Es wirkt fast so groß wie die Front eines Einfamilienreihenhauses. Mit Hardt will die CDU klotzen. Zwar wiegt der für Remscheid im Bundestag vertretende Wuppertaler nach eigenen Angaben inzwischen 100 Kilogramm. Aber so dick aufzutragen grenzt an Papierverschwendung. "Mensch. Ingo!". Ich gehöre nicht zu denen, die Menschen gleich auf Anhieb duzen. Der SPD-Kandidat, Herr Schäfer, ist mir persönlich bisher noch unbekannt. Auf den Plakaten kommt er aber so daher, als wollte er ein Kumpel von mir sein. Und dann dieser Helm? Was ist da passiert? Hat die Druckerfarbe gestreikt? Stellt sich der Kandidat einem Sehtest, ob er vielleicht auf dem linken Auge blind ist? Ich weiß es nicht, und ich will auch gar nicht lange darüber nachdenken, ob das Plakat zum Thema "Sicherheit" hier alle Parameter einer gelungenen Wahlkampfkommunikation erfüllt. Wahrscheinlich ist das alles stimmig. Konzepte sind mir lieber als Köpfe mit Spruchbändern.
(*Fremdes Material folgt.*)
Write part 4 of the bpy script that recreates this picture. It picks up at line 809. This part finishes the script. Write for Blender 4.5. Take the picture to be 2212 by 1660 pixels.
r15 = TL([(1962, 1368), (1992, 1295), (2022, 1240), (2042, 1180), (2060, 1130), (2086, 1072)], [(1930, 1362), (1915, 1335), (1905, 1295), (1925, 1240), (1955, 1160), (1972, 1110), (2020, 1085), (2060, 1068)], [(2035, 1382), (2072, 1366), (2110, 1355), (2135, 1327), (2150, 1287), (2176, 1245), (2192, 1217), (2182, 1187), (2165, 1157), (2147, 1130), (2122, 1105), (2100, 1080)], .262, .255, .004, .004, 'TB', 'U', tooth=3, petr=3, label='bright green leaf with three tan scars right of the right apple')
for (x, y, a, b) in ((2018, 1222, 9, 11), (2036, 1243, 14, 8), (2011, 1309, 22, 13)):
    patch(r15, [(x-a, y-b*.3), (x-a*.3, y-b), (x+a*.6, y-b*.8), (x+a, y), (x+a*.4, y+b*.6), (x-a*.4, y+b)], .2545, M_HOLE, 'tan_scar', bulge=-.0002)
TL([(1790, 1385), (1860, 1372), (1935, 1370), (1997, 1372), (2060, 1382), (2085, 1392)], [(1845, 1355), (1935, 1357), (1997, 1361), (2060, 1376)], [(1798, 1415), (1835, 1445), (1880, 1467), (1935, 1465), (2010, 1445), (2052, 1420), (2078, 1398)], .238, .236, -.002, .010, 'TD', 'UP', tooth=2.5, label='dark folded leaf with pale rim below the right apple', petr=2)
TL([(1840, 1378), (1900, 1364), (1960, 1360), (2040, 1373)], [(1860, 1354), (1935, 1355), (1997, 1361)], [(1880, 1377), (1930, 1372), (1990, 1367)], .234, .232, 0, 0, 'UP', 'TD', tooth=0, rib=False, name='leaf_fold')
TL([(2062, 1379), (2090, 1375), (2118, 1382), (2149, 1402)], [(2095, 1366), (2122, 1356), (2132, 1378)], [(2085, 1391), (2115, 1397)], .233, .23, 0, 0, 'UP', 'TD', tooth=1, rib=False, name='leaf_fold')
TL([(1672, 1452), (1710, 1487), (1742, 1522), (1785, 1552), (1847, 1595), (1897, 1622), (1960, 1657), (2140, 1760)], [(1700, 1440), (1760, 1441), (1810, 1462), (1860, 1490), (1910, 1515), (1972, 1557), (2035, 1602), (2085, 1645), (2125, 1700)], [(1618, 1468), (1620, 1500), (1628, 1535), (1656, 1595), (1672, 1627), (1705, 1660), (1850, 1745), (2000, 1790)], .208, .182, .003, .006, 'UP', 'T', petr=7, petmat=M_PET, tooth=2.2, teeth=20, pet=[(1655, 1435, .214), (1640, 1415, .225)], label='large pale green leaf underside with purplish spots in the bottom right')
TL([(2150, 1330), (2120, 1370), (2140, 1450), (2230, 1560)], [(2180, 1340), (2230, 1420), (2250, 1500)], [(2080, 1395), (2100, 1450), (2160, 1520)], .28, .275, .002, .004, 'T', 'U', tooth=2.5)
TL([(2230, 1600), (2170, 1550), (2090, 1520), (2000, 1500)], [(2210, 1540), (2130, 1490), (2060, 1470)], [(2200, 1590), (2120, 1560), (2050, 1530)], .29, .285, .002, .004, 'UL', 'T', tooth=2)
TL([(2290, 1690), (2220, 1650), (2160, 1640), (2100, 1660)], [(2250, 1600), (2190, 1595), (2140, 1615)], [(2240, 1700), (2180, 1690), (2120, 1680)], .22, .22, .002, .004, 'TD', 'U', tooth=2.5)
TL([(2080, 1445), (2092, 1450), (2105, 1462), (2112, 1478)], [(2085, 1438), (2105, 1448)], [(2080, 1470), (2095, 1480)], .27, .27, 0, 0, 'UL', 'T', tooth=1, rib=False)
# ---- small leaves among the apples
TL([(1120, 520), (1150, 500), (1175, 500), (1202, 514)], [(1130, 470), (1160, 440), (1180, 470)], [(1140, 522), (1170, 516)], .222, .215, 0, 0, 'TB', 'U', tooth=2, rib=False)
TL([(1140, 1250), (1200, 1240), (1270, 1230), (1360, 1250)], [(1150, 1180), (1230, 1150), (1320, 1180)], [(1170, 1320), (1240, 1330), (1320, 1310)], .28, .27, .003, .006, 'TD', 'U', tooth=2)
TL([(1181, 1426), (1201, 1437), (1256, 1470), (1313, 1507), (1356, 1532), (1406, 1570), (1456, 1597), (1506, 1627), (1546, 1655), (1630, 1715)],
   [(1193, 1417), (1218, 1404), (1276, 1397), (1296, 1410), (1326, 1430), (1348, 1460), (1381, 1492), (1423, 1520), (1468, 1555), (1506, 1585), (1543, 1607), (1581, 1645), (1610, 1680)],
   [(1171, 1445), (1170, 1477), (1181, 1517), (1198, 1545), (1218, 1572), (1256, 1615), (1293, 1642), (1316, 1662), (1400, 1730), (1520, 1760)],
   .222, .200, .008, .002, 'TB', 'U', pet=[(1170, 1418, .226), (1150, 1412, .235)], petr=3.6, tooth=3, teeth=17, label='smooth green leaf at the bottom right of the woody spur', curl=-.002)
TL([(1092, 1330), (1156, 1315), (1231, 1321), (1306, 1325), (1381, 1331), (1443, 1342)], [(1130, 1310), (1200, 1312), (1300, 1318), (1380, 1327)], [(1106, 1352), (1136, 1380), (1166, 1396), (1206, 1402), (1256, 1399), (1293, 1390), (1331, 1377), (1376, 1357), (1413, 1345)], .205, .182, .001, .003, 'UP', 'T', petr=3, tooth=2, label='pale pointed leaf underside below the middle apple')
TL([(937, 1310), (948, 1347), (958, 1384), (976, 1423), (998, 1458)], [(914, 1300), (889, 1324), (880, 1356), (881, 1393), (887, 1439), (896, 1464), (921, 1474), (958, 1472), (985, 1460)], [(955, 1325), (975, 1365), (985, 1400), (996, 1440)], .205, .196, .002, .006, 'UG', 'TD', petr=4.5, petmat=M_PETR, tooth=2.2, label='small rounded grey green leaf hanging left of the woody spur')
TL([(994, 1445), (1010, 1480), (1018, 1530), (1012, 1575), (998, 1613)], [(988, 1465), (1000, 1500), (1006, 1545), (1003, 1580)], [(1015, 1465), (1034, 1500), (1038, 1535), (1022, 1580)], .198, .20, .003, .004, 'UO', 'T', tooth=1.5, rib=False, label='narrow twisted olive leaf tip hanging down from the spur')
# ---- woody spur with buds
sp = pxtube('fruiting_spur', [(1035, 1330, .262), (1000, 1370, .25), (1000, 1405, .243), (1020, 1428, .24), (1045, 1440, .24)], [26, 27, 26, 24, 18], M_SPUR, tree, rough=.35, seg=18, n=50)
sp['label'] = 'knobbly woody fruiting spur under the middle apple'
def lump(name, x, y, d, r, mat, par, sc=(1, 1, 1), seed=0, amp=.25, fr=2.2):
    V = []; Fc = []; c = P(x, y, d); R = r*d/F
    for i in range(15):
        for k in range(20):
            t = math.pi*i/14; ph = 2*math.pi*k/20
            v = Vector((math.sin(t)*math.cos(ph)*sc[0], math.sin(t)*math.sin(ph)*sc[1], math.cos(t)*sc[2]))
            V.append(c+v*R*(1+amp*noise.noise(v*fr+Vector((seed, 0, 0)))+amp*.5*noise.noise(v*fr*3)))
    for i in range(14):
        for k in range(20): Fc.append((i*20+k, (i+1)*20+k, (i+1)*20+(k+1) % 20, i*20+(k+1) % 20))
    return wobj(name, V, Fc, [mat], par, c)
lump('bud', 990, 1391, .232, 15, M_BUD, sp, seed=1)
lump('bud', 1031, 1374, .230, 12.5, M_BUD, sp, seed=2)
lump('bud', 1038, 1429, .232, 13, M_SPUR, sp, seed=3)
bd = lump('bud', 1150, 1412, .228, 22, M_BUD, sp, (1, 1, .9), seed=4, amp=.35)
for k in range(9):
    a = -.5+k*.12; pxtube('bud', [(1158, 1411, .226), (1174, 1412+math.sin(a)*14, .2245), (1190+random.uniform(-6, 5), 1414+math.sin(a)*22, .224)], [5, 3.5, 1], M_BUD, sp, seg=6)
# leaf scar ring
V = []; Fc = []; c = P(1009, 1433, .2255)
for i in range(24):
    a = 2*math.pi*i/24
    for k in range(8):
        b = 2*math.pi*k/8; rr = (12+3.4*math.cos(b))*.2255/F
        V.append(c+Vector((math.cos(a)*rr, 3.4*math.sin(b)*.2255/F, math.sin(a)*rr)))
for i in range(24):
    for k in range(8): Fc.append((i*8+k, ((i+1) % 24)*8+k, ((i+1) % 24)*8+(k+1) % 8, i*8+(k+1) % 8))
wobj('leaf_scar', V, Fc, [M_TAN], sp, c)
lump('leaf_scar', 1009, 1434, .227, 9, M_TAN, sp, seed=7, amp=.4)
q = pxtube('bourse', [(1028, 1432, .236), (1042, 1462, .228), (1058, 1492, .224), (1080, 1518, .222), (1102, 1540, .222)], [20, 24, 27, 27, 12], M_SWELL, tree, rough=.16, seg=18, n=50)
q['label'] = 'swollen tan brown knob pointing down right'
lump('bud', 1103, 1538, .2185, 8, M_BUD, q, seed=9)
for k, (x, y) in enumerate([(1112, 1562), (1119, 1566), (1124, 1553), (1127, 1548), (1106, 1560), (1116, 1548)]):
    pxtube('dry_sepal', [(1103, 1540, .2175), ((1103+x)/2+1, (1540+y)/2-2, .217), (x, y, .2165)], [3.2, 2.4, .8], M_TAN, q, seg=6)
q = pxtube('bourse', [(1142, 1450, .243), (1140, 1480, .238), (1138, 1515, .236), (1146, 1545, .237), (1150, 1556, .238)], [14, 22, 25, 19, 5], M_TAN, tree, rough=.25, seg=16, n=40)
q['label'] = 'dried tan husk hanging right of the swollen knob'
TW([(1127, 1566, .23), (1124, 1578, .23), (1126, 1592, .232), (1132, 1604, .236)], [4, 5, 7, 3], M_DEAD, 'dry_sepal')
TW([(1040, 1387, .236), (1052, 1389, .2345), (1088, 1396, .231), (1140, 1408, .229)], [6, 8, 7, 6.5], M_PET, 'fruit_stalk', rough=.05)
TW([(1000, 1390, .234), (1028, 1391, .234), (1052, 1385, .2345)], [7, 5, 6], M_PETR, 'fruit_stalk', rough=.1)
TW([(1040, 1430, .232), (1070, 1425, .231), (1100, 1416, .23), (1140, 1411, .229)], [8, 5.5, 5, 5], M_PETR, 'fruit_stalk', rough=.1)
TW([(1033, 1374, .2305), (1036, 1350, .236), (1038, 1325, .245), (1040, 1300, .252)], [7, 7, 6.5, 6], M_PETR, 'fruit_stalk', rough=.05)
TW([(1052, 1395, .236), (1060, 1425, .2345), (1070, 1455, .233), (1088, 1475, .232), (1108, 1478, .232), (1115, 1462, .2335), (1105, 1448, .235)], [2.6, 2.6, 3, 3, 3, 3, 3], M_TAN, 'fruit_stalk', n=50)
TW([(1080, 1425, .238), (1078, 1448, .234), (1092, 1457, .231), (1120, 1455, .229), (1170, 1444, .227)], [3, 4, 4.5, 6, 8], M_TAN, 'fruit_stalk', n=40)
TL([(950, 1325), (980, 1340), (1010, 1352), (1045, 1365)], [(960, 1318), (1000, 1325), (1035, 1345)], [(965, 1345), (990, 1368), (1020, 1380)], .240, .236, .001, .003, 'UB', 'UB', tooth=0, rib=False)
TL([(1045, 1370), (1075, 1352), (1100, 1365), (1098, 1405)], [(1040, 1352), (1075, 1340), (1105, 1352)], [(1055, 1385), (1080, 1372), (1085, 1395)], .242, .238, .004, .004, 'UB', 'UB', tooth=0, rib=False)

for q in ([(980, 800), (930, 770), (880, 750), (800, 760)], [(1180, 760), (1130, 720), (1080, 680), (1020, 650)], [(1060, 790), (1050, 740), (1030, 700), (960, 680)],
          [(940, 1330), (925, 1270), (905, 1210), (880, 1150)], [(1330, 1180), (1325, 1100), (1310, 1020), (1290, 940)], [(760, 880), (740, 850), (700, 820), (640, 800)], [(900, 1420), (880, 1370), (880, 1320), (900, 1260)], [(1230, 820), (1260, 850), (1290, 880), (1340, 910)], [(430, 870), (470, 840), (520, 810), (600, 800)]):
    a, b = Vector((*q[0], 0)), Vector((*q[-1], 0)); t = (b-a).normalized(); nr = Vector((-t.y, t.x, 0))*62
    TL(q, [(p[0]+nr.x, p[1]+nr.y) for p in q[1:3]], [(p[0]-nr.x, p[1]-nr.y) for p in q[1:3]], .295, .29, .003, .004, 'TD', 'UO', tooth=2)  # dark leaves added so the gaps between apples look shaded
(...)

Wahlkampfzeit ist auch immer die Zeit der fremden Gesichter in der Stadt. Adrian Scheffels, Karin van der Most, Frederick Kühne oder Gabi Fechtner - von diesen Personen habe ich bis vor kurzem noch nie gehört. Nun lächeln manche an jeder größeren Ampelkreuzung in mein Auto.

Fragen Sie mich mal im Dezember, wer Frederick Kühne war. Ich werde mich nicht erinnern können, trotz aller Plakate. Oder wissen Sie noch, wer Ursula Linda Zarniko war. Eben. Kandidatin der Grünen vor fünf Jahren.